When I see the number of schools that have been burnt by students since the beginning of the year, I wonder at the cause, because I remember being in high school, and I wonder what gross offence could cause me to want to torch my school and put the education of my fellow students and I in jeopardy for several months, so close to mocks season, and even more worryingly, to KCSE.

It’s more than just bad food, or being beaten, or, as a tabloid implied a few weeks ago, coming from a single-parent home. Bad food is something that comes with high school. It is a fact we all, unfortunately, accept.

And corporal punishment doesn’t work, to be honest. I am sure that more than half the kids who started or encouraged these fires have been beaten within an inch of their lives by their parents, as in most African homes. How unhappy do you have to be to risk that?

Maybe it is a conspiracy. Have a bunch of students - maybe not even the majority - in different schools gotten together and decided that they’ve had enough? Enough of what exactly?

Or perhaps, even more scary, are these high school students just rebelling against the system?

Whatever it is, I don’t think Education CS Fred Matiang’i, or we, are going about it the right way. Banning visiting days and social activities in third term was not the way to go. Those are the days that see a high school student through to the end of term - a loose “funkie” here, a visit to a symposium there.

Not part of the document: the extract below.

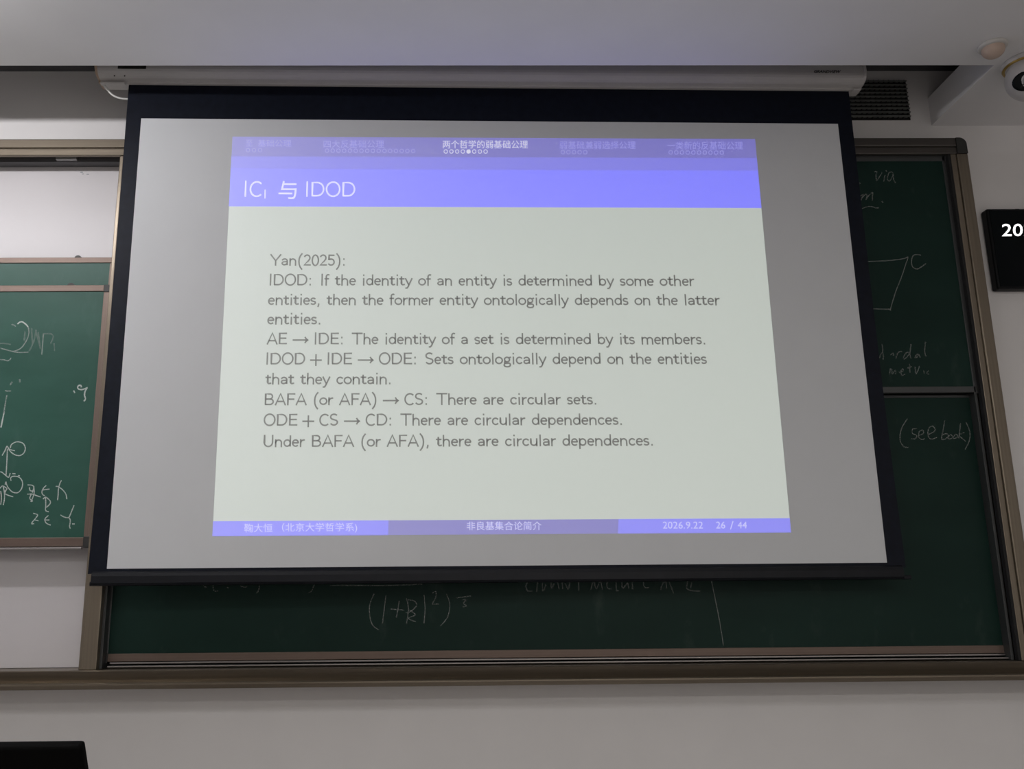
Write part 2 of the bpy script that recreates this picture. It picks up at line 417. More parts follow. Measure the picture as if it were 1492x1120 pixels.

But are we asking these teenagers what is wrong, or are we just letting it continue? By the time it gets to 70 plus schools, we are letting it continue.

Last year, according to Dr Matiang’i, 98 schools were burnt down in total. This year, 70, by July. That is 10 every month or nearly three schools every week.

CONSTRAINING SYSTEMS

I wonder, also, if it is indeed that deep, inherent fear Kenyan children have of exams. Anyone who has been in Kenya for the last 10 years or so, or before that, has watched strikes happen in tertiary institutions a week before exams, so that everyone is sent home over the damage and people have more time to study.

Is that what is happening here, but just starting earlier? What is so terrible about exams, you may ask? Until you remember that the Kenyan culture of passing being valued beyond all else (dubious morals and plagiarism notwithstanding).

Rampant cheating in schools can make someone feel like there is no point in continuing if they don’t have a fair shot. So what is different, the children or the parents?

Most teachers in school have been teaching there for years. Maybe they are the ones to give us the answers here.

Something is wrong with our schools and our children. Perhaps we have kept to the draconian and constraining systems too long for this generation of children to bear it.

What we accepted as normal during our high school life is no longer acceptable, be it too many exams or classes every day, including the weekend as in my alma mater, or even that widespread practice of mixing food with kerosene to ‘reduce hormonal impulses’.

Whether it is fear of performance, or what a misguided administration may view as so-called petty grievances, or a nationwide rebellion against the powers that be, the government needs to step up and ask the pertinent questions to these students, in a safe place where they will not be punished for their honesty.

Then execute a plan that works for these children, before there are literally no schools left. Listen to your children.